"O casamento, instituição em que hoje se funda a sociedade, faz-nos sentir todo o seu peso: para o homem a liberdade, para as mulheres os deveres. Nós lhes devemos toda a nossa vida, eles devem-nos apenas raros instantes. Enfim, o homem escolhe, e nós nos submetemos cegamente."
Hoje em dia isso pode até ter mudado, mas naquela época não haveria descrição melhor. Não precisamos ir muito longe para isso, basta voltar uns poucos cinqüenta anos no tempo para depararmos com mulheres submissas, obrigadas a cumprir seus deveres e servir aos seus maridos, ao passo que estes têm todos os privilégios e desfrutam de todos os prazeres da vida.
"Uma tarde, os dois amantes se achavam sós, sentados perto um do outro e ocupados em contemplar uma das mais belas fases do firmamento, um desses céus puros em que os últimos raios do sol lançam fracas cores de ouro e púrpura. Nesta hora do dia, as lentas diminuições da luz parecem despertar doces sentimentos, as nossas paixões vibram ternamente, e saboreamos as perturbações de não sei que violência no meio da calmaria. Mostrando-nos a felicidade por meio de imagens vagas, a natureza convida-nos a gozá-la quando a temos perto de nós, ou faz com que a lastimemos quando nos foge. Nestes instantes férteis em encantamentos, sob o dossel dessa luz cujas ternas harmonias se unem a íntimas seduções, é difícil resistir aos desejos do coração, que então possuem tão poderosa magia! O pesar torna-se menos sensível, a alegria embriaga e a dor acabrunha. As pompas da noite são o sinal das confissões, que elas animam. O silêncio se torna mais perigoso que a palavra, comunicando aos olhos todo o poder do infinito dos céus, que eles refletem. Se se fala, a mais insignificante palavra possui um poder irresistível. Não há então luz na voz, púrpura no olhar? Não parece que o céu está em nós ou não parece que estamos no céu?"

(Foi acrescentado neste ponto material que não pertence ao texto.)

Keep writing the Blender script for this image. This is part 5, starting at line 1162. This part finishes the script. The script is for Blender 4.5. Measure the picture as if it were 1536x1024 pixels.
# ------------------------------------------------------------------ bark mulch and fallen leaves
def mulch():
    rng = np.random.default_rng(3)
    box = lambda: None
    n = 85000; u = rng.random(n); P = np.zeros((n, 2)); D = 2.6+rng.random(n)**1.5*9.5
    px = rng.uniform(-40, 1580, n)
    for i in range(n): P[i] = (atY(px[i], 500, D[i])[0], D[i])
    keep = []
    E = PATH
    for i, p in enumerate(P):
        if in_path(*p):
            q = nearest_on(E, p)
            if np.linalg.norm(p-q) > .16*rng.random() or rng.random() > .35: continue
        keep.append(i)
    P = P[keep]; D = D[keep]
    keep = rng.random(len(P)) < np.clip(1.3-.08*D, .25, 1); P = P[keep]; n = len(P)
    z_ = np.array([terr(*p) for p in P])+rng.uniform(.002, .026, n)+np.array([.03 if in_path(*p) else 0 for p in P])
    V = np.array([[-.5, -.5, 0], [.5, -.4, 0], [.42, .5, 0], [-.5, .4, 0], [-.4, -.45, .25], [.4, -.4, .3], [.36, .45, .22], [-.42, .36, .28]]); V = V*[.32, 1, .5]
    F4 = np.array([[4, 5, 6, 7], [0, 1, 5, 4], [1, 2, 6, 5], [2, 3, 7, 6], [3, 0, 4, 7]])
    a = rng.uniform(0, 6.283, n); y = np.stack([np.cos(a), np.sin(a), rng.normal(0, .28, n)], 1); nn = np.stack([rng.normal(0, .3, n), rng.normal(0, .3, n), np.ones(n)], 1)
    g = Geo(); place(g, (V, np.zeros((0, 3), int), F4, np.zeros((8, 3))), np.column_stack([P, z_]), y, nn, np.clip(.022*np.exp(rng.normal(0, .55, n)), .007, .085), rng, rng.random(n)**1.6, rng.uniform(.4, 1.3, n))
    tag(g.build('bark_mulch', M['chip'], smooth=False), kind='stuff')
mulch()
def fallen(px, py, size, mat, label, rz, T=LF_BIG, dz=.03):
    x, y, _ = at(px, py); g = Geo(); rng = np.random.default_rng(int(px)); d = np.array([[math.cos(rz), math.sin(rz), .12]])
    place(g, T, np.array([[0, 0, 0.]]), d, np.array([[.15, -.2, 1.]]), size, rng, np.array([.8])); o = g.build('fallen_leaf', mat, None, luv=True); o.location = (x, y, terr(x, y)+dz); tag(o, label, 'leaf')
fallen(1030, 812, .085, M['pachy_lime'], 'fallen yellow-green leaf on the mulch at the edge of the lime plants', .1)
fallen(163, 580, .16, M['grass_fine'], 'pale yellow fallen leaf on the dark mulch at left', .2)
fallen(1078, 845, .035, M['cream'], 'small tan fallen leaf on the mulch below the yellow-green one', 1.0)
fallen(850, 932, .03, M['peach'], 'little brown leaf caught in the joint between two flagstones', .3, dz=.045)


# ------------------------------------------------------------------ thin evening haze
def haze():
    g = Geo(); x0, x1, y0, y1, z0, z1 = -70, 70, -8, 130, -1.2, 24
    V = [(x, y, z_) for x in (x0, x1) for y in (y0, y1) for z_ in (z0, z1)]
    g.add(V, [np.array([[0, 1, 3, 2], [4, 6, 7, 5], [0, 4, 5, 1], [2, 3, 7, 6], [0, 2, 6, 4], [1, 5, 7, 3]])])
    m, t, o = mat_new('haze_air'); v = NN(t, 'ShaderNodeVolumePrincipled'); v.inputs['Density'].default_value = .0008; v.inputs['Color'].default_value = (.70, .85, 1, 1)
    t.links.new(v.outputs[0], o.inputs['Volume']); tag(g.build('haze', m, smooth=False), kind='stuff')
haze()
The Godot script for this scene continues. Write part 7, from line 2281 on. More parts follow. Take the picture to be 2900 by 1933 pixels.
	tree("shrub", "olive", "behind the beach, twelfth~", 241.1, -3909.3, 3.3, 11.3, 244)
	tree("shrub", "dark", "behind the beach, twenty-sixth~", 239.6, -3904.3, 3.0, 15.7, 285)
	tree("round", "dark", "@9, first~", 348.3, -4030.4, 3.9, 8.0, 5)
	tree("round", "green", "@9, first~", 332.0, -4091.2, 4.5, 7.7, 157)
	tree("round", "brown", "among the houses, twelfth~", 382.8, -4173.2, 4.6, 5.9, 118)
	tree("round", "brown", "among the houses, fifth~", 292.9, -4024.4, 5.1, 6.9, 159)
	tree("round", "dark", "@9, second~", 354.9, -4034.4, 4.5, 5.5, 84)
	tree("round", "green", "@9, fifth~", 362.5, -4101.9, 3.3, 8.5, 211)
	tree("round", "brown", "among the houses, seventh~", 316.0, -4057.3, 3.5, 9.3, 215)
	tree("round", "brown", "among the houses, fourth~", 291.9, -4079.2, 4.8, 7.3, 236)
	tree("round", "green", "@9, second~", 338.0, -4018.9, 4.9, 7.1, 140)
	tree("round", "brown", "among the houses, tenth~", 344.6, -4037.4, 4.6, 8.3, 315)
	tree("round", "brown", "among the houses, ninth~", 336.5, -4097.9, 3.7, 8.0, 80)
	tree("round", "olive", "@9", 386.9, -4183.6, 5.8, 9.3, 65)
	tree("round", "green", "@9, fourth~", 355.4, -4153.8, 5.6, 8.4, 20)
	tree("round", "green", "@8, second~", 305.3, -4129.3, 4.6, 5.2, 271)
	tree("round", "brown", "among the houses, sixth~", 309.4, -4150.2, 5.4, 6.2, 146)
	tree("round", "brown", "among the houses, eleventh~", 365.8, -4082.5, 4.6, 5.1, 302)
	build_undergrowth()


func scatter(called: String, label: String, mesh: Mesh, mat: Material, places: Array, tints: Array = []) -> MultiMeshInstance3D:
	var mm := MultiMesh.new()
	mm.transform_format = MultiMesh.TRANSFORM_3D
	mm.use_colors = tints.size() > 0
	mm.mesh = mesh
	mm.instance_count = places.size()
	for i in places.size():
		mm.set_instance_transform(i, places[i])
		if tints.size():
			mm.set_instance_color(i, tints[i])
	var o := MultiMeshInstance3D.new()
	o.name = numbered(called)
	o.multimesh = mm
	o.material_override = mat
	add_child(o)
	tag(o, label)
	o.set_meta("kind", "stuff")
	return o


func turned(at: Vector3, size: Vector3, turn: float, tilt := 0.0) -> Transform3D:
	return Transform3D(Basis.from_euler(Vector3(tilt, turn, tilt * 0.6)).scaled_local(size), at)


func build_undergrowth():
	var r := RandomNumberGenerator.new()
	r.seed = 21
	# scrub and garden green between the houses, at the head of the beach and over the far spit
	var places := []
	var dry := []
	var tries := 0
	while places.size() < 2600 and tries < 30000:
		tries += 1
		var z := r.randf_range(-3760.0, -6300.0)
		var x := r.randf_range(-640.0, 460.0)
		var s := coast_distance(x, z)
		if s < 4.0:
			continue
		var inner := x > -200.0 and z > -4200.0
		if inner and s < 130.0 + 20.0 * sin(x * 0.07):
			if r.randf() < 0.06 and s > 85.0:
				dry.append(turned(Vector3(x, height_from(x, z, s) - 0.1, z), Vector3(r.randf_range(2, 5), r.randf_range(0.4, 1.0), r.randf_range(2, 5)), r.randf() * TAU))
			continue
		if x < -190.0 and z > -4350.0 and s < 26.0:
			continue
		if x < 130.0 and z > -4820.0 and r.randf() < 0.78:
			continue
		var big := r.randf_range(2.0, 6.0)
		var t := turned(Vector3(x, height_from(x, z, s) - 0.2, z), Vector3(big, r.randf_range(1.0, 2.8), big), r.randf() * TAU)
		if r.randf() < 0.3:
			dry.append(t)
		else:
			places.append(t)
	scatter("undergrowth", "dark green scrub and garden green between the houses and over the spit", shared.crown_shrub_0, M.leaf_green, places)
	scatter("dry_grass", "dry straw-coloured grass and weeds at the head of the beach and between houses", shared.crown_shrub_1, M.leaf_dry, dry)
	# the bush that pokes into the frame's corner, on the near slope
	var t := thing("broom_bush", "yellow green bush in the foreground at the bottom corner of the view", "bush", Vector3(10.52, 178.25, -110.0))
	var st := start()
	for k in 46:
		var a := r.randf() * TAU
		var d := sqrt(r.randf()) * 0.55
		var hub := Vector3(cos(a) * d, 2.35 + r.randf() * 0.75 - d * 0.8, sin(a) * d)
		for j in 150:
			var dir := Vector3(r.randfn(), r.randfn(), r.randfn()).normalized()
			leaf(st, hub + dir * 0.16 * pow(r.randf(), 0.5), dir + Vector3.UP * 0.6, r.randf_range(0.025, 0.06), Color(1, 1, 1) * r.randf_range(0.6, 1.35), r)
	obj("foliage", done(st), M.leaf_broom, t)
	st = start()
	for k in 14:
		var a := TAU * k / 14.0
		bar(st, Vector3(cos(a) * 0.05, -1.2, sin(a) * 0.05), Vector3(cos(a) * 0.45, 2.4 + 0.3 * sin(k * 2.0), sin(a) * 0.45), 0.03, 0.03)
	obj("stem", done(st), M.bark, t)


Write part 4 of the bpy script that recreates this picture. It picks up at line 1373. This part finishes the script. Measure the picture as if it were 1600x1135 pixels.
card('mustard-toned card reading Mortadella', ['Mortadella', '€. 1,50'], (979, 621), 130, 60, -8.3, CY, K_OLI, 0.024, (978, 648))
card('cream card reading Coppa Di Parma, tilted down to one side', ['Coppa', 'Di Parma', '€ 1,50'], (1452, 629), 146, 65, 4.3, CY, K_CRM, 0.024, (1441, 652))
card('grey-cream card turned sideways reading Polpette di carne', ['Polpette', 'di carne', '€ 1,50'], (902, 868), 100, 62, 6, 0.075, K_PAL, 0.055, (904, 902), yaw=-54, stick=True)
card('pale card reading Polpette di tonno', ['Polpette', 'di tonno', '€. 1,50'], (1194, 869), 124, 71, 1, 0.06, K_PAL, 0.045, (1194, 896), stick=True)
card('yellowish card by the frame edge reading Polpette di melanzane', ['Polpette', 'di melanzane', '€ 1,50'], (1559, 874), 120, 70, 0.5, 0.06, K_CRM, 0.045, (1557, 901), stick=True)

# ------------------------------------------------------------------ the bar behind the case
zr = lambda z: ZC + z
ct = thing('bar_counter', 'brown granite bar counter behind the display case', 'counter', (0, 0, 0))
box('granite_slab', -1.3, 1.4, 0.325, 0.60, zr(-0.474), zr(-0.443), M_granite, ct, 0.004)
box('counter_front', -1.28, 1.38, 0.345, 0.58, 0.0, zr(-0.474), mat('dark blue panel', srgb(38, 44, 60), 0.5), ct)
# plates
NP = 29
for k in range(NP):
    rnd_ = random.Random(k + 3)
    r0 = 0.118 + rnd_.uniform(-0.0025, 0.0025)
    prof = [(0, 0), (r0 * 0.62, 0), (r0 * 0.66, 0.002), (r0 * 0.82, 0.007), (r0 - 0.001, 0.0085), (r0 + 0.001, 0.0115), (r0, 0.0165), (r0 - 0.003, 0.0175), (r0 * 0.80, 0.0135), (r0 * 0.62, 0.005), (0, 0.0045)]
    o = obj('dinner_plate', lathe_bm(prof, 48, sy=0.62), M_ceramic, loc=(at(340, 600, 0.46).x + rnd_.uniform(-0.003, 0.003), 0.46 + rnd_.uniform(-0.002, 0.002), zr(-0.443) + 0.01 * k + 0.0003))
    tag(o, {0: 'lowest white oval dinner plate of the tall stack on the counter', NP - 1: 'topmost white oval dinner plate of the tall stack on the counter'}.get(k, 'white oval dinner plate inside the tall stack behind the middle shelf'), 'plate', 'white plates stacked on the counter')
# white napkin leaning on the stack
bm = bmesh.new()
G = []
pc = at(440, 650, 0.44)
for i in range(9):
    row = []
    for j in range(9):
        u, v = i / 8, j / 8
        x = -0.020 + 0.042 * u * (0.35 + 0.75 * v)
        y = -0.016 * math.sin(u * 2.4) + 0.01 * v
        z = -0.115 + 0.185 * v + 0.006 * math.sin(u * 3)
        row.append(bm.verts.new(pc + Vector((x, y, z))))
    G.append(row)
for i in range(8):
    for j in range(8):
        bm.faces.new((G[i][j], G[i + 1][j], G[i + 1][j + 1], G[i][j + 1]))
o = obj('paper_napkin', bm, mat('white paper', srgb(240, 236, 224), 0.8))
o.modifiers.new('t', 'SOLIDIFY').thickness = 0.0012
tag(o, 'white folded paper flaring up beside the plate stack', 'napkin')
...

Vai ser poético assim na caixa-prego! Seja honesta e me diga: quantas vezes você leu algo tão verdadeiro sobre o amor quanto este parágrafo? Quando é que o pôr do sol não instiga paixões, não atrai os amantes? A beleza deste momento nos traz paz, fazendo com que esqueçamos as dores, as saudades, e podemos nos concentrar no quanto a vida é bela, no quanto a obra de Deus é perfeita. Realmente, parece que estamos a voar no céu. Ou, mais emocionante e especial ainda, parece que o céu vive em nós. Não é nada mais que o paraíso. Simplesmente esta é uma passagem antológica, uma das melhores coisas que já li em minha vida.
Aí está A Mulher de Trinta Anos, um livro que, por ser clássico, muita gente não dá atenção, mas que é dos bons, que nos leva a reflexões e contemplações com as quais não estamos acostumados a lidar. Um livro que desembaralha em suas linhas a alma de uma mulher viva e amargurada, com um coração cheio de amor e conflitos, que foge de seus anseios para proteger sua própria família e que convive com seus segredos para preservar sua integridade moral. Enquanto nos leva a passear pelas paisagens européias, é uma obra que foge dos domínios de seu tempo, dizendo às balzaquianas de hoje em dia tudo o que elas querem ouvir.